'''
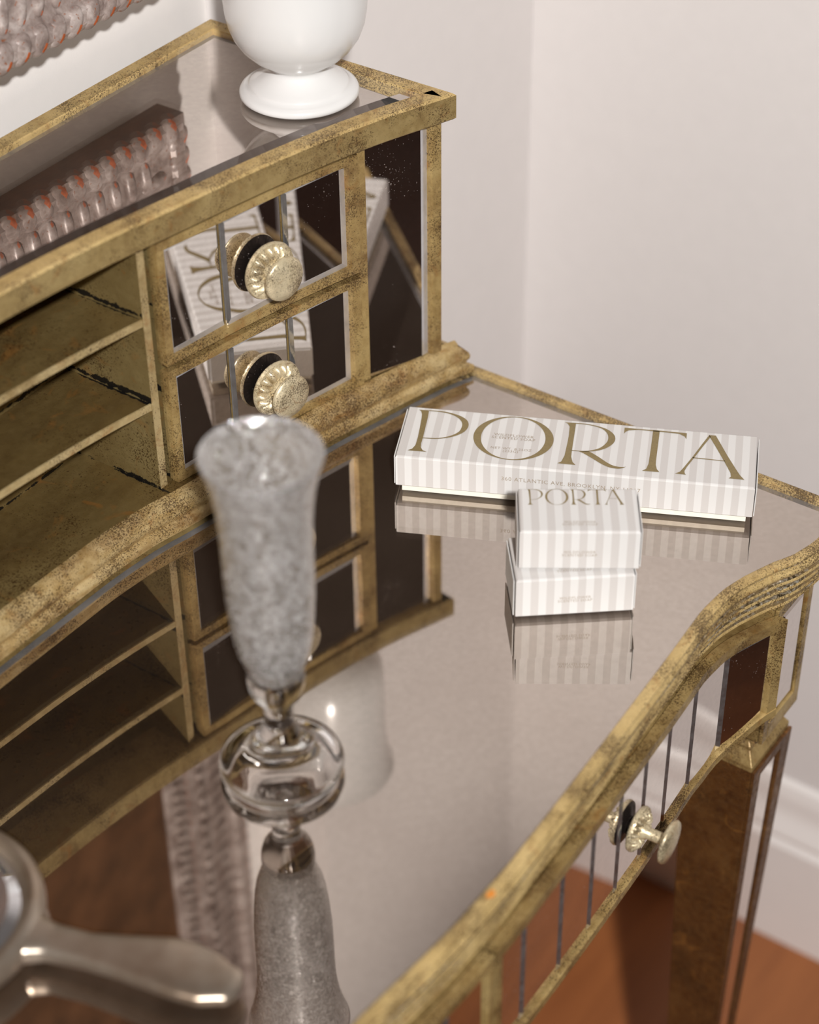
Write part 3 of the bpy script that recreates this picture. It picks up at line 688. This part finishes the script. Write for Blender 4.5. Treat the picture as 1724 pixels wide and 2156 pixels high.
# two small cartons
for i, (x, y, a, z) in enumerate(((-.0932, -.1444, -.887, 0), (-.0857, -.1409, -.9814, .0240))):
    lab = ('small striped carton at the bottom, lying under the other small carton', 'small striped carton with gold lettering on top of the stack')[i]
    sbx, lid = carton('soap_carton', (x, y, z), a, .0578, .0340, .0234, .0003, .00765, .55+.2*i, lab)
    letters(sbx, .0578, .0340, .02375, .05, .91, .56, 1.00)
    small_text(sbx, 'WILDFLOWER\nSCENTED SOAP', .0022, .029, .0068, .02378)
    small_text(sbx, 'WILDFLOWER\nSCENTED SOAP', .0022, .029, -.00006, .0105, (math.pi/2, 0, 0))

# ------------------------------------------------------------------ hand mirror
hx, hy = -.395, -.047
hm = empty('hand_mirror', (hx, hy, 0), label='tarnished silver hand mirror lying on the desk at the left', cat='hand mirror')
RH = .0510
me = Mesh(); me.lathe([(.0001, .0008), (RH-.006, .0003), (RH-.0015, .0035), (RH, .0085), (RH-.0006, .0125), (RH-.003, .0155), (RH-.0062, .0160), (RH-.0085, .0140), (RH-.0096, .0110), (.0001, .0110)], hx, hy, 96)
build('head', me, 'silver', hm, smooth=True, auto=60)
me = Mesh(); me.lathe([(.0001, .0128), (RH-.0150, .0128), (RH-.0100, .0112)], hx, hy, 96); build('mirror_glass', me, 'clear_mirror', hm, smooth=False)
p0 = Vector((-.3765, -.097)); dd = Vector((.35, -.937)).normalized(); nn = Vector((-dd.y, dd.x)); 
secs = [(-.010, .000, .0165, .0085, .0060), (-.004, .000, .0110, .0082, .0055), (.004, .0000, .0082, .0082, .0048), (.020, -.0011, .0078, .0090, .0042), (.035, -.0013, .0098, .0100, .0040), (.053, -.0015, .0132, .0105, .0040), (.063, -.0022, .0139, .0100, .0040), (.072, -.003, .0128, .0092, .0038), (.080, -.0036, .0090, .0084, .0034), (.0845, -.0030, .0045, .0080, .0024), (.0858, -.0028, .0006, .0080, .0006)]
tt = [s_[0] for s_ in secs]
pw = lambda v__, e: math.copysign(abs(v__)**e, v__)
rows = []
for t_ in np.concatenate([np.linspace(-.010, .080, 46), np.linspace(.0815, .0858, 10)]):
    v_ = [float(np.interp(t_, tt, [s_[k] for s_ in secs])) for k in range(1, 5)]
    if t_ > .080: f_ = math.sqrt(max(0, 1-((t_-.080)/.0058)**2)); v_[1] = .0090*f_+.0002; v_[3] = .0034*f_+.0001
    q_ = p0+dd*t_+nn*(-v_[0]*-1)
    q_ = p0+dd*t_+nn*v_[0]*1.0
    rows.append([(q_.x+nn.x*v_[1]*pw(math.cos(a), .75), q_.y+nn.y*v_[1]*pw(math.cos(a), .75), v_[2]+v_[3]*pw(math.sin(a), .55)) for a in np.linspace(0, 2*math.pi, 41)[:-1]])
me = Mesh(); me.grid(rows, closed_u=True); me.fan(rows[0]); me.fan(rows[-1]); build('handle', me, 'silver', hm, smooth=True)

# ------------------------------------------------------------------ framed mirror on the back wall
FXR, FXL, FZ0, FZ1, FY, FB = .0270, -.640, .2120, .980, .1480, .1705
fr = empty('framed_wall_mirror', ((FXR+FXL)/2, FB, FZ0), label='wall mirror with a ribbed mauve frame dotted with copper, hung above the hutch', cat='mirror')
BW = .072
# moulded border swept round the rectangle in the xz plane
pf = [(0, FB), (0, FY+.0035), (.004, FY+.0010), (.011, FY+.0015), (.013, FY+.0040), (.020, FY+.0065), (.034, FY+.0055), (.040, FY+.0030), (.047, FY+.0030), (.052, FY+.0050), (.066, FY+.0075), (BW, FY+.0110), (BW, FB)]
rows = []
for (cx_, cz_, sx, sz) in ((FXL, FZ0, 1, 1), (FXR, FZ0, -1, 1), (FXR, FZ1, -1, -1), (FXL, FZ1, 1, -1)):
    rows.append([(cx_+sx*o_, y_, cz_+sz*o_) for o_, y_ in pf])
me = Mesh(); me.grid(rows, closed_v=True, mis=[1]+[0]*11); frm = build('frame', me, ['mauve', 'brown_wood'], fr, smooth=True, auto=30)
me = Mesh(); me.box(FXL+.001, FXR-.001, FY+.012, FB-.0001, FZ0+.0006, FZ1-.001); build('backing', me, 'brown_wood', fr)
me = Mesh(); me.box(FXL+.15, FXR-.15, FB, YB-.0002, FZ1-.20, FZ1-.17); build('hanging_cleat', me, 'brown_wood', fr)
me = Mesh(); me.quad((FXL+BW, FY+.0110, FZ0+BW), (FXR-BW, FY+.0110, FZ0+BW), (FXR-BW, FY+.0110, FZ1-BW), (FXL+BW, FY+.0110, FZ1-BW)); build('mirror_glass', me, 'fox_dim_room', fr)
def lobe(name, a, b, c_, tilt, copper_z, nu=12, nv=8):
    """ellipsoid lobe: half sizes a (along), b (depth), c (across), tilted in the frame plane; its lower tip is copper"""
    me = Mesh(); rows = []
    for i in range(nv+1):
        ph = math.pi*i/nv-math.pi/2
        rows.append([(a*math.cos(ph)*math.cos(th), b*math.cos(ph)*math.sin(th), c_*math.sin(ph)) for th in np.linspace(0, 2*math.pi, nu+1)[:-1]])
    me.grid(rows, closed_u=True)
    ct, st_ = math.cos(tilt), math.sin(tilt); me.v = [(x*ct-z*st_, y, x*st_+z*ct) for x, y, z in me.v]
    d_ = bpy.data.meshes.new(name); d_.from_pydata([(x*S, y*S, z*S) for x, y, z in me.v], [], me.f)
    d_.materials.append(M['mauve']); d_.materials.append(M['copper'])
    bm = bmesh.new(); bm.from_mesh(d_); bmesh.ops.remove_doubles(bm, verts=bm.verts, dist=1e-6); bmesh.ops.recalc_face_normals(bm, faces=bm.faces); bm.to_mesh(d_); bm.free()
    for p_ in d_.polygons:
        p_.use_smooth = True
        if copper_z is not None and p_.center.z < copper_z*S and p_.center.x > -a*S*.15: p_.material_index = 1
    return d_
def place(mesh, name, dist, pitch, y, rot_side=True):
    cx_ = (FXL+FXR)/2; cz_ = (FZ0+FZ1)/2; hw = (FXR-FXL)/2-dist; hh = (FZ1-FZ0)/2-dist
    for side in range(4):
        half = hw if side % 2 == 0 else hh; n = int(round(2*half/pitch)); st2 = 2*half/n
        for k in range(n):
            s_ = -half+st2*(k+.5)
            if side == 0: X, Z, r = cx_+s_, cz_-hh, 0
            elif side == 1: X, Z, r = cx_+hw, cz_+s_, -math.pi/2
            elif side == 2: X, Z, r = cx_-s_, cz_+hh, math.pi
            else: X, Z, r = cx_-hw, cz_-s_, math.pi/2
            o = bpy.data.objects.new(name, mesh); C.objects.link(o); o.parent = fr
            ox, oy, oz = fr['_o']; o.location = ((X-ox)*S, (y-oy)*S, (Z-oz)*S); o.rotation_euler = (0, r, 0)
place(lobe('rope_lobe', .0066, .0042, .0086, -.55, -.0020, 14, 10), 'rope_lobe', .0066, .0125, FY+.0040)
place(lobe('cove_rib', .0042, .0038, .0110, -.12, -.0070, 12, 10), 'cove_rib', .0265, .0125, FY+.0068)
place(lobe('bead', .0042, .0042, .0042, 0, -.0024, 10, 6), 'bead', .0435, .0125, FY+.0028)
place(lobe('inner_rib', .0040, .0036, .0085, .5, -.0050, 10, 6), 'inner_rib', .0600, .0100, FY+.0070)

for o in bpy.data.objects:
    if '_o' in o: del o['_o']
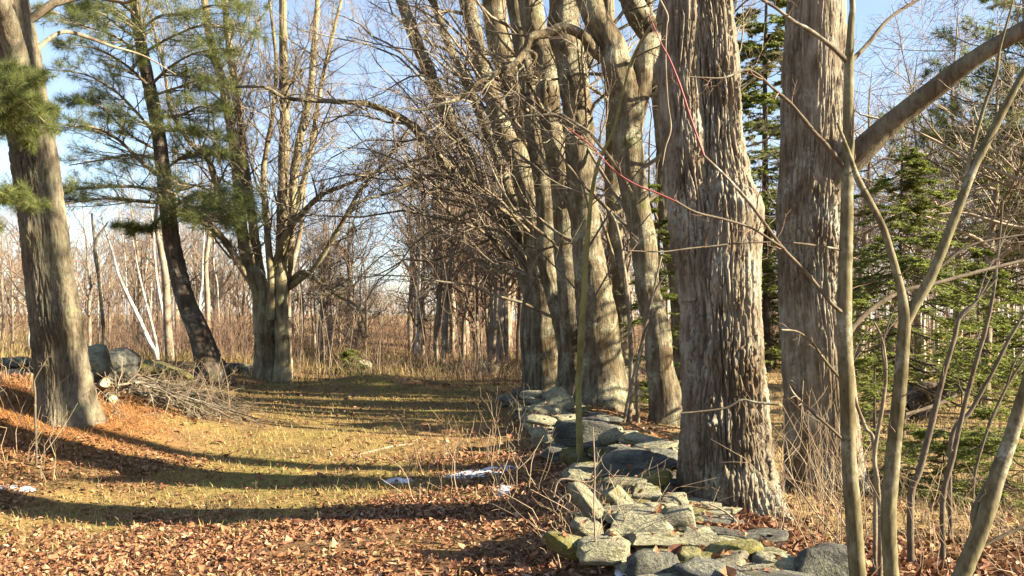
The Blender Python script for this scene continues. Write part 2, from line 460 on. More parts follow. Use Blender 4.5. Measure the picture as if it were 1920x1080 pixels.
def bark_tube(pts, rad, nA, rows, amp, fA, fL, seed, flute=0.0, flute_h=1.0, lobes=7, bumps=(), rough_low=0.05, dense_to=None, rings=0):
    """one trunk or limb with real furrowed relief"""
    pts = np.asarray(pts, float)
    if dense_to is not None:      # fewer rows on the stretch above the view
        k = int(rows * 0.85)
        n = np.concatenate([np.linspace(0, dense_to, k, endpoint=False), np.linspace(dense_to, 1, rows - k)])
    else:
        n = rows
    C, r, s = smooth_path(pts, rad, n)
    T = unit(np.gradient(C, axis=0))
    ref = np.array([0, 1.0, 0]) if abs(unit(C[-1] - C[0])[2]) > 0.5 else np.array([0, 0.3, 1.0])
    A = unit(np.cross(T, ref)); B = np.cross(T, A)
    th = np.linspace(0, 2 * math.pi, nA, endpoint=False)
    if nA > 100:
        th = th + 0.55 * np.cos(th)      # more of the ring on the side towards the lane
    ct, st = np.cos(th)[None, :], np.sin(th)[None, :]
    rr = r[:, None]
    sx = s[:, None] + 0 * ct
    wx = 0.22 * pnoise(ct * rr * 5, st * rr * 5, sx * 3, seed + 9)
    u, v = ct * rr * fA + wx * 2, st * rr * fA + wx * 2
    n1 = pnoise(u, v, sx * fL, seed)
    n2 = pnoise(u * 2.3, v * 2.3, sx * fL * 2.1 + 7, seed + 1)
    low = pnoise(ct * rr * 3 + seed, st * rr * 3, sx * 1.6, seed + 2)
    n3 = pnoise(u * 0.9 + 31, v * 0.9, sx * fL * 5.5 + 1.5 * n2, seed + 3)
    f3 = np.exp(-(n3 / 0.07) ** 2)
    f1 = np.exp(-(n1 / 0.12) ** 2); f2 = np.exp(-(n2 / 0.13) ** 2)
    amp = amp * np.clip(0.85 + 1.3 * pnoise(ct * rr * 2.2 + 5, st * rr * 2.2, sx * 0.9, seed + 6), 0.3, 1.35)      # deep plates here, tighter bark there
    disp = amp * (-1.0 * f1 - 0.45 * f2 - 0.40 * f3 * (1 - f1) + 0.5 * n2 + 0.25 * (np.abs(n3) > 0.12) * (1 - f1)) + rough_low * rr * low * 2
    if rings:
        ph = (sx / rings + 0.25 * np.sin(sx * 5 + seed)) % 1.0
        disp = disp + 0.07 * rr * np.exp(-((ph - 0.5) * rings / 0.009) ** 2)
    if flute:
        fl = flute * np.exp(-s / flute_h)[:, None]
        disp = disp + rr * 0.18 * np.exp(-(s / 0.42) ** 1.3)[:, None] + rr * fl * (0.55 * np.cos(lobes * th + seed)[None, :] + 0.45 * np.cos((lobes - 3) * th + 2.1 * seed)[None, :])
    ring = A[:, None, :] * ct[..., None] + B[:, None, :] * st[..., None]
    V = C[:, None, :] + ring * (rr + disp)[..., None]
    for (bp_, br, bh) in bumps:
        dd = np.linalg.norm(V - np.asarray(bp_), axis=-1)
        V = V + ring * (bh * np.exp(-(dd / br) ** 2))[..., None]
    K, S = len(C), nA
    k = np.arange(K - 1)[:, None]; q = np.arange(S)[None, :]; q2 = (q + 1) % S
    F = np.stack([k * S + q, k * S + q2, (k + 1) * S + q2, (k + 1) * S + q], -1).reshape(-1, 4)
    return V.reshape(-1, 3), F, C, r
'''
- _Written task_
Without the pictures, please reproduce each line of the listing above exactly, from the first one through the line bearing "(math.pi/2, 0, 0))".

- _Task solution_
Write part 3 of the bpy script that recreates this picture. It picks up at line 688. This part finishes the script. Write for Blender 4.5. Treat the picture as 1724 pixels wide and 2156 pixels high.
# two small cartons
for i, (x, y, a, z) in enumerate(((-.0932, -.1444, -.887, 0), (-.0857, -.1409, -.9814, .0240))):
    lab = ('small striped carton at the bottom, lying under the other small carton', 'small striped carton with gold lettering on top of the stack')[i]
    sbx, lid = carton('soap_carton', (x, y, z), a, .0578, .0340, .0234, .0003, .00765, .55+.2*i, lab)
    letters(sbx, .0578, .0340, .02375, .05, .91, .56, 1.00)
    small_text(sbx, 'WILDFLOWER\nSCENTED SOAP', .0022, .029, .0068, .02378)
    small_text(sbx, 'WILDFLOWER\nSCENTED SOAP', .0022, .029, -.00006, .0105, (math.pi/2, 0, 0))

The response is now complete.